Task requirements: Pick out each line containing the string "high".

-=-=-

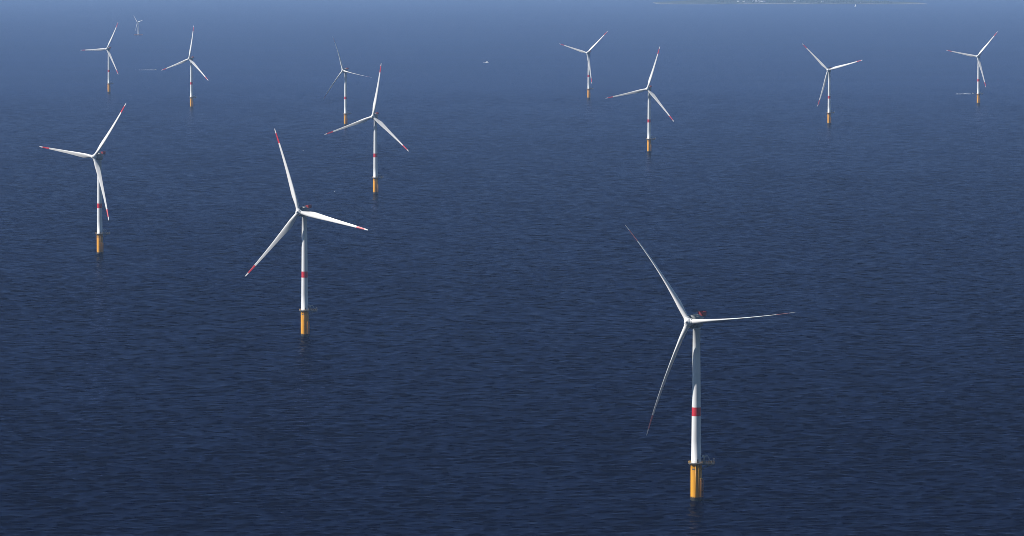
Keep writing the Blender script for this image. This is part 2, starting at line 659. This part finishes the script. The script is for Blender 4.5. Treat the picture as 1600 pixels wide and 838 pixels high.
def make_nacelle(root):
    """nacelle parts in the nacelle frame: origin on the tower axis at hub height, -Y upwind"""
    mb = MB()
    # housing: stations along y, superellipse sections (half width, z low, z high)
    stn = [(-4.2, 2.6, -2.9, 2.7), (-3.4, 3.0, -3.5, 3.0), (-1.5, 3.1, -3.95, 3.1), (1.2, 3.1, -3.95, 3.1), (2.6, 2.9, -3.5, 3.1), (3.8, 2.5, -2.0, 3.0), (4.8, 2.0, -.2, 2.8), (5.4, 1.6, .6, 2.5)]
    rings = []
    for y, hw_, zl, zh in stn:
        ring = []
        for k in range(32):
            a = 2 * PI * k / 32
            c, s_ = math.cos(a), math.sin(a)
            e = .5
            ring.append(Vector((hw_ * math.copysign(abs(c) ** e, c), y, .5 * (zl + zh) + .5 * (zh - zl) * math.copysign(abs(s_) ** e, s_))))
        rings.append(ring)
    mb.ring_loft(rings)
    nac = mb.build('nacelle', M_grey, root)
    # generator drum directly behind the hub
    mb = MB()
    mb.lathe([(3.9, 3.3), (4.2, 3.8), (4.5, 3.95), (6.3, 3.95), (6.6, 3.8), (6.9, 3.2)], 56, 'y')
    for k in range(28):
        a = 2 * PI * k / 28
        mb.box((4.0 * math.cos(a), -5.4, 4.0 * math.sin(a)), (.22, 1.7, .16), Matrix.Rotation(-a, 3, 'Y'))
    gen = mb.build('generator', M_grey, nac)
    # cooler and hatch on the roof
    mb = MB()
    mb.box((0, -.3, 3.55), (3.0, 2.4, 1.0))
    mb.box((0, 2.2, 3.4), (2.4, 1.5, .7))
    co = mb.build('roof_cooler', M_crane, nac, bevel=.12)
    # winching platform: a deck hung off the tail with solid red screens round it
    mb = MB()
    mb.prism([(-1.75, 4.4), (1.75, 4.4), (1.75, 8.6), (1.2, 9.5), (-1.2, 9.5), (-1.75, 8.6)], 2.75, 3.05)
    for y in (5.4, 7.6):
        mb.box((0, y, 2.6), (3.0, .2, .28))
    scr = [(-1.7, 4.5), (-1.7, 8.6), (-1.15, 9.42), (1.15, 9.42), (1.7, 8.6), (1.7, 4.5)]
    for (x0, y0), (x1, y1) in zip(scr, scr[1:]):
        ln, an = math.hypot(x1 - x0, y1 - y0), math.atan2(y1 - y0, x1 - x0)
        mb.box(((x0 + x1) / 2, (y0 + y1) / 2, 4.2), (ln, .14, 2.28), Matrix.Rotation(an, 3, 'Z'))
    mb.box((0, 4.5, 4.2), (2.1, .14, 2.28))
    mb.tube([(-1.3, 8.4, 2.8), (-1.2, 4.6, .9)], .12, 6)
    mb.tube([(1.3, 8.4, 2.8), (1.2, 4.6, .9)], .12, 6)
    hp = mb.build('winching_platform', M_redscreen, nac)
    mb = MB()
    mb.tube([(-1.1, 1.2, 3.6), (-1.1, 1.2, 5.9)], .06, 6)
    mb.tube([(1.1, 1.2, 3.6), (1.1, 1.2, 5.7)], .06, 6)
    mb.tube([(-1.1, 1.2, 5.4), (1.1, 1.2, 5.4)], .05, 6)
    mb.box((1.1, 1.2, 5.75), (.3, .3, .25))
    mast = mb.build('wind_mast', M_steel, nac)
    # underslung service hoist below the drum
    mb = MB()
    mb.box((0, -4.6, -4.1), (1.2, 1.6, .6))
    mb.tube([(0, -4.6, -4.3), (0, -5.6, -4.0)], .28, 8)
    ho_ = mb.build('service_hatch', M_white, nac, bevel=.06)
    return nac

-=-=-

Output for this exercise:
Keep writing the Blender script for this image. This is part 2, starting at line 659. This part finishes the script. The script is for Blender 4.5. Treat the picture as 1600 pixels wide and 838 pixels high.
    # housing: stations along y, superellipse sections (half width, z low, z high)